C’è da dire che questo è un lavoro genuino, dove le imperfezioni nei tagli ed a volte nell’intonazione sembrano voler dare quell’ulteriore tocco di veridicità al progetto.
Il concetto del “Buona la prima” può essere inteso sicuramente come un valore aggiunto se si ha la capacità di essere lungimiranti ed immaginarsi la band in sede live. Ciò che non mancherà sul palco sarà sicuramente l’energia, anche perché gli Underdocks sembra abbiano tante cose da dire al mondo e sfogarsi con la musica è sicuramente il metodo migliore.
Il viaggio rock inizia con “Sick Of You”, giusto per restare in tema: un brano che mette in guardia il prossimo e costringe Massimiliano Morganti a spingere con la voce, pur non assurgendo ad emblema della purezza e precisione.
Nessun lavoro di taglio e cucito nelle tracks successive: evidente in “Begging God” (al minuto 1:44) una presa di fiato del cantante che i più pignoli avrebbero eliminato in fase di editing per una questione di stile ed invece gli Underdocks tengono il pezzo così com’è.
Buona la titletrack, specie nell’intro: racchiude perfettamente il cuore dell’album e rispecchia quella vena polemica che percorre l’intera release.
Benché l’estensione vocale di Morganti sia apprezzabile, è quando la sua voce si mette al pari degli strumenti che regala più emozioni. Ad esempio in “On Your Way” il lavoro d’insieme diventa eccellente, lasciando ad ogni membro della band, e al proprio strumento, la possibilità di essere perfettamente riconosciuto.
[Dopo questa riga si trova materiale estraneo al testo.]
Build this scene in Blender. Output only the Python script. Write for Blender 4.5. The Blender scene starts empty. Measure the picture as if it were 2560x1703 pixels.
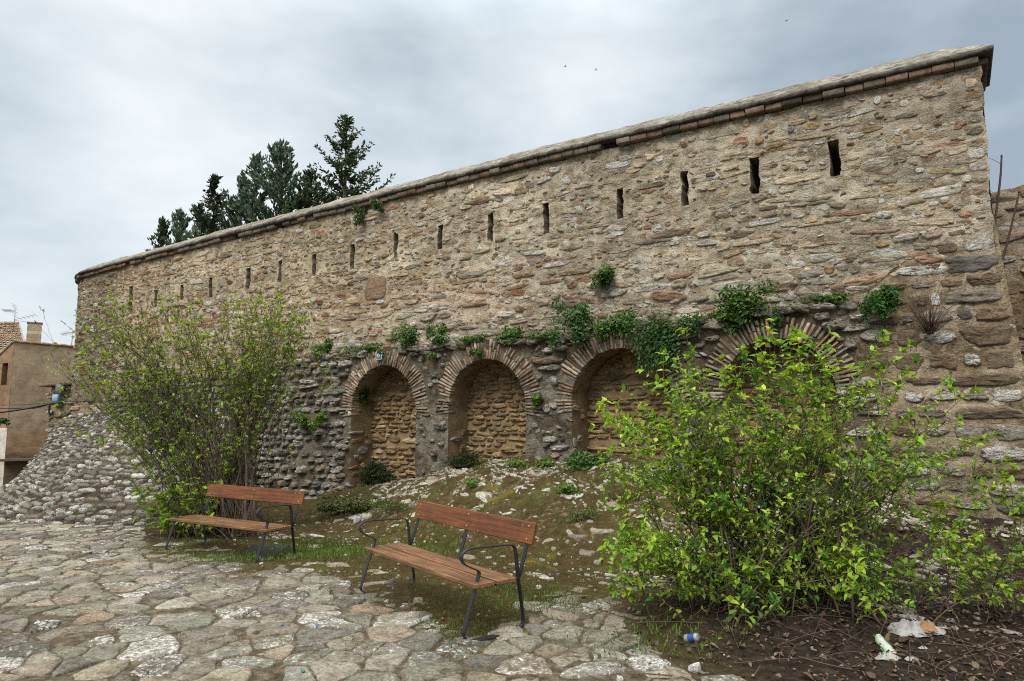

“Back Out” è un grande pezzo: ho apprezzato molto la chitarra d’oltretomba che ti fa quasi venir voglia dell’headbanging.
“Burnt” rappresenta dunque un lavoro abbastanza completo, sicuramente perfettibile ma denso di spunti interessanti che richiamano alla mente i suoni ovattati di un Grunge da garage. Bella anche la scelta dell’artwork, esplicativa del concetto di un messaggio veicolato attraverso la musica, ma a denti stretti.